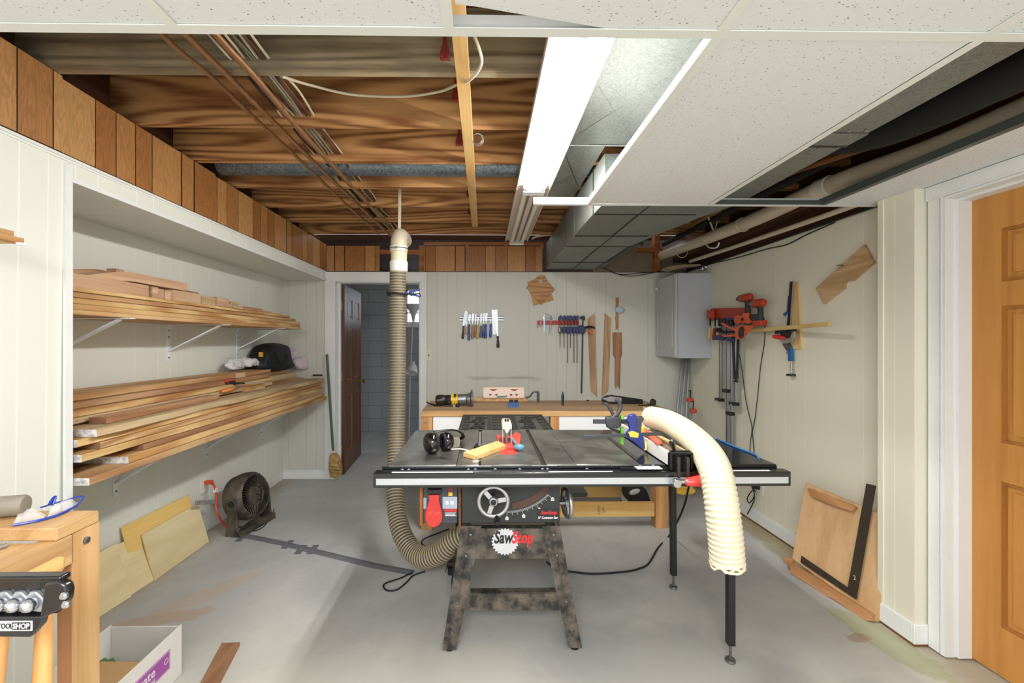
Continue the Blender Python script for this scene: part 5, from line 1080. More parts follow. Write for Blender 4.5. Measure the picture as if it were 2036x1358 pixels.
board(-2.005, -1.800, 1.715, 3.68, 1.1255, 1.155, BOX, 'topmost board in the back row of the lumber pile', 0.004, ENDB, ph=0.9)
board(-1.97, -1.80, 3.56, 4.16, 1.0410, 1.095, BOT, 'thick grey-brown beam at the far end of the lumber pile', 0.0)
board(-1.99, -1.86, 3.70, 4.12, 1.0965, 1.125, BOP, 'short board under the black bag', 0.004, cup=0.0)
g3 = 'things on the lumber pile'
ub = P(470,758,X=-1.80)
ob(-1.83, -1.790, ub.y-0.01, ub.y+0.10, 1.096, 1.158, REDW, 'upright reddish oak offcut on the lumber pile before the white gloves', grp=None)
p0, p1 = P(477,779,Z=1.034), P(521,776,Z=1.034)
ob(p0.x-0.01, p0.x+0.055, p0.y, p0.y+0.24, 1.0335, 1.068, BOY, 'yellow pine offcut on the lumber pile behind the black clamp', grp=None)
tc_ = P(445, 770, Z=1.06); t = thing('hand_clamp', 'black and red clamp with an orange handle lying on the lumber pile', 'clamp', (tc_.x, tc_.y, 1.064))
MB().tube(spline([P(424,766,Z=1.085), P(440,763,Z=1.10), P(460,762,Z=1.10), P(486,762,Z=1.10)], 5), [0.013]*4+[0.016]*8+[0.006]*4, 10).build('clamp_body', BLACKR, t)
MB().bar(P(448,759,Z=1.115), P(466,756,Z=1.115), 0.02, 0.012).build('red_trigger', REDP, t, bevel=0.002)
MB().tube([P(440,779,Z=1.066), P(455,775,Z=1.075), P(466,772,Z=1.08)], [0.011,0.013,0.006], 10).build('handle', flat('handle_orange', rgb(196,120,50), 0.4), t)
MB().cyl(P(466,772,Z=1.08), P(480,767,Z=1.08), 0.005).build('ferrule', STEEL, t)
MB().bar(P(470,763,Z=1.095), P(528,760,Z=1.095), 0.006, 0.008).build('clamp_bar', STEELD, t)
# cloth lumps
def lump(name, c, r, m, label, cat, seed, amp=0.25, seg=36, rings=24, fr=2.2, parent=None, flatb=True):
    rnd = random.Random(seed); ph = [rnd.uniform(0, 6.28) for _ in range(12)]
    mb = MB(); mb.ball((0,0,0), 1.0, seg=seg, rings=rings)
    for i, v in enumerate(mb.v):
        s = 0
        for k in range(4):
            f = fr*(1.6**k); s += (0.6**k)*math.sin(f*v.x*1.3+ph[k*3])*math.sin(f*v.y+ph[k*3+1]+v.z*f*0.7)*math.cos(f*v.z*0.9+ph[k*3+2])
        q = v*(1+amp*s); q = Vector((q.x*r[0], q.y*r[1], q.z*r[2]))
        if flatb and q.z < -r[2]*0.72: q.z = -r[2]*0.72
        mb.v[i] = Vector(c)+q
    if parent is not None: return mb.build(name, m, parent)
    return one(mb, name, m, label, cat)
CLW = flat('cotton_white', rgb(222,222,226), 0.9, noise=0.15, ns=20, bump=0.5); BAG = flat('nylon_black', rgb(24,25,30), 0.6, noise=0.3, ns=12, bump=0.4)
PNK = flat('thin_plastic', rgb(216,200,208), 0.3, noise=0.2, ns=10, bump=0.3)
gl = thing('work_gloves', 'white cotton work gloves in a heap on the lumber pile', 'gloves', (-1.93, 3.35, 1.156))
c_ = P(478, 722, X=-1.92)
lump('glove_palm', c_+Vector((0,-0.06,-0.01)), (0.06,0.085,0.045), CLW, '', '', 3, 0.3, parent=gl); lump('glove_palm', c_+Vector((0,0.06,0.0)), (0.06,0.08,0.045), CLW, '', '', 4, 0.3, parent=gl)
for i in range(5): a = c_+Vector((0.03, 0.06+0.012*i, -0.015+0.014*(i % 3))); MB().tube(spline([a, a+Vector((0.015,0.05,0.006)), a+Vector((0.01,0.085+0.01*(i%2),-0.01))], 5), [0.014]*6+[0.013,0.013,0.012,0.010,0.006], 10).build('glove_finger', CLW, gl)
bagc = P(538, 702, X=-1.92); bg = thing('tool_bag', 'soft black nylon bag on the far end of the lumber pile', 'bag', (bagc.x, bagc.y, 1.126))
mb = MB(); prof = [(-0.27,0.0),(-0.28,0.06),(-0.20,0.17),(-0.14,0.215),(0.0,0.222),(0.12,0.212),(0.18,0.19),(0.19,0.10),(0.27,0.03),(0.25,0.0)]
n = 9; vs = []
for j in range(n):
    u = j/(n-1); x = bagc.x-0.09+0.19*u; e = math.sin(math.pi*min(max(u,0.04),0.96))**0.4
    for k, (a, b) in enumerate(prof): vs.append((x, bagc.y+0.02+a*(0.98+0.14*e)+0.008*math.sin(j*2+k), 1.126+max(0,b*(0.95+0.2*e)+(0.006*math.sin(3*j+2*k) if b > 0.02 else 0))))
m_ = len(prof); fs = [tuple(range(m_))[::-1], tuple((n-1)*m_+k for k in range(m_))]+[(j*m_+k, j*m_+(k+1) % m_, (j+1)*m_+(k+1) % m_, (j+1)*m_+k) for j in range(n-1) for k in range(m_)]
mb.add(vs, fs); mb.build('bag_body', BAG, bg, sub=2)
xq = bagc.x+0.105
MB().tube(spline([(xq,bagc.y-0.13,1.30),(xq+0.01,bagc.y-0.10,1.22),(xq+0.012,bagc.y+0.02,1.185),(xq,bagc.y+0.10,1.27)], 6), 0.007, 8, flat=0.5).build('carry_strap', BLACKR, bg)
MB().tube(spline([(xq,bagc.y-0.20,1.17),(xq+0.006,bagc.y-0.02,1.16),(xq,bagc.y+0.17,1.165)], 6), 0.004, 6).build('zip_seam', BLACKR, bg)
MB().box(bagc.x+0.03, bagc.x+0.06, bagc.y-0.262, bagc.y-0.250, 1.26, 1.30).build('yellow_tag', flat('tag_yellow', rgb(214,168,50), 0.5), bg)
pk = P(592, 706, X=-1.93)
lump('plastic_bag', pk+Vector((-0.02,-0.02,-0.02)), (0.09,0.12,0.13), PNK, 'crumpled pinkish plastic bag behind the black bag', 'plastic bag', 9, 0.17)
lump('plastic_bag', P(600, 722, X=-1.86)+Vector((0,-0.02,-0.005)), (0.08,0.12,0.075), PNK, 'smaller crumpled pinkish plastic bag at the far end of the lumber pile', 'plastic bag', 15, 0.18)
mb = MB(); mb.cyl(P(622,746,Z=1.05), P(641,746,Z=1.05), 0.008); one(mb, 'marker', flat('marker_dark', rgb(70,30,60), 0.3), 'small dark marker lying at the far end of the lumber pile', 'marker')
# near left shelf end
sh = thing('wall_shelf', 'pine shelf end with white bracket tip at the left edge of the view', 'shelf', (XL+0.1, 0.9, 1.62))
za = P(30, 493, X=-1.50).z
for k, (xx, z0_, th, y1_) in enumerate(((-1.44, 0, 0.018, 1.375), (-1.455, 0.0185, 0.018, 1.36), (-1.47, 0.037, 0.016, 1.33))):
    MB().box(XL+0.001, xx, 0.6, y1_, za+0.006+z0_, za+0.006+z0_+th).build('shelf_board', [BOY, BOX, BOY][k], sh, bevel=0.002)
mb = MB(); mb.box(XL+0.001, -1.425, 1.10, 1.13, za, za+0.0055); mb.build('bracket_arm', BR_W, sh); MB().cyl((-1.435,1.36,za-0.001),(-1.435,1.36,za+0.0055),0.012,seg=14).build('bracket_tip', BR_W, sh)
# ================================================================ LEFT FLOOR AREA
PLY = wood('birch_ply', rgb(236,220,178), rgb(220,200,150), 'Y', 1.0, 4, 0.55, 0.12, 0.6, fine=0.25); PLO = wood('yellow_ply', rgb(238,204,128), rgb(222,182,100), 'Y', 1.0, 4, 0.55, 0.12, 0.5)
def lean(bl, br, tl, tr, th, m, label):
    b0 = P(*bl, Z=0.002); b1 = P(*br, Z=0.002); mb = MB()
    t0 = P(*tl, X=tl_x); t1 = P(*tr, X=tl_x)
    nrm = (b1-b0).cross(t0-b0).normalized(); nrm = -nrm if nrm.x > 0 else nrm
    mb.add([b0, b1, t1, t0, b0+nrm*th, b1+nrm*th, t1+nrm*th, t0+nrm*th], [(0,1,2,3),(7,6,5,4),(0,4,5,1),(1,5,6,2),(2,6,7,3),(3,7,4,0)])
    return one(mb, 'plywood_sheet', m, label, 'plywood', 'plywood offcuts leaning on the alcove wall', bevel=0.001)
tl_x = -2.026; lean((272,1168),(400,1082),(241,1049),(376,984),0.006,PLO,'orange-yellow plywood offcut standing highest behind the others')
tl_x = -2.018; lean((248,1192),(318,1146),(232,1083),(290,1058),0.008,PLY,'middle plywood offcut of the leaning row')
tl_x = -2.010; lean((196,1228),(262,1186),(185,1105),(232,1081),0.008,PLY,'plywood offcut nearest the cardboard box in the leaning row')
tl_x = -1.996; lean((308,1154),(416,1077),(283,1063),(394,1000),0.010,PLY,'largest plywood offcut, farthest of the leaning row, in front of the orange one')
# outlet and orange cord
OW = flat('outlet_white', rgb(232,230,220), 0.35); oc = P(405, 965, X=XA)
ou = thing('wall_outlet', 'white double outlet low on the alcove wall with an orange plug', 'outlet', tuple(oc))
MB().box(XA+0.0005, XA+0.006, oc.y-0.037, oc.y+0.037, oc.z-0.058, oc.z+0.058).build('cover_plate', OW, ou, bevel=0.002)
for dz in (-0.02, 0.022):
    so = MB().box(XA+0.006, XA+0.009, oc.y-0.017, oc.y+0.017, oc.z+dz-0.014, oc.z+dz+0.014).build('socket', OW, ou, bevel=0.001)
    for dy in (-0.006, 0.006): MB().box(XA+0.009, XA+0.0095, oc.y+dy-0.001, oc.y+dy+0.001, oc.z+dz-0.004, oc.z+dz+0.006).build('slot', BLACK, so)
ORG = flat('orange_rubber', rgb(214,74,44), 0.45)
co = thing('orange_cord', 'orange extension cord plugged into the low alcove outlet', 'cord', tuple(oc+Vector((0.02,0,-0.3))))
MB().box(XA+0.010, XA+0.065, oc.y-0.014, oc.y+0.014, oc.z+0.010, oc.z+0.036).build('plug', ORG, co, bevel=0.005)
pts = [Vector((XA+0.06, oc.y, oc.z+0.022)), P(427,970,X=-1.93), P(430,985,X=-1.93), P(429,1005,X=-1.93), P(434,1025,X=-1.91), P(448,1046,Z=0.03), fz(466,1058,0.014), fz(474,1062,0.01)]
MB().tube(spline(pts, 8), 0.0075, 10).build('cable', ORG, co)
MB().box(P(428,0,X=-1.93).x-0.008, P(428,0,X=-1.93).x+0.012, P(428,975,X=-1.93).y-0.012, P(428,975,X=-1.93).y+0.012, P(428,978,X=-1.93).z, P(428,970,X=-1.93).z).build('paper_tag', WHITE, co)
mb = MB(); a = P(388,1000,X=-1.95); b = P(427,998,X=-1.92); mb.bar(a, b, 0.002, 0.028); one(mb, 'paper_label', flat('printed_paper', rgb(214,214,210), 0.6, dirt=rgb(120,120,120), dirt_amt=-0.1, ns=90), 'printed white label hanging from the orange cord', 'label')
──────
### [Your instructions]
Pull out every line containing "from".

### [Result below]
Continue the Blender Python script for this scene: part 5, from line 1080. More parts follow. Write for Blender 4.5. Measure the picture as if it were 2036x1358 pixels.
mb = MB(); a = P(388,1000,X=-1.95); b = P(427,998,X=-1.92); mb.bar(a, b, 0.002, 0.028); one(mb, 'paper_label', flat('printed_paper', rgb(214,214,210), 0.6, dirt=rgb(120,120,120), dirt_amt=-0.1, ns=90), 'printed white label hanging from the orange cord', 'label')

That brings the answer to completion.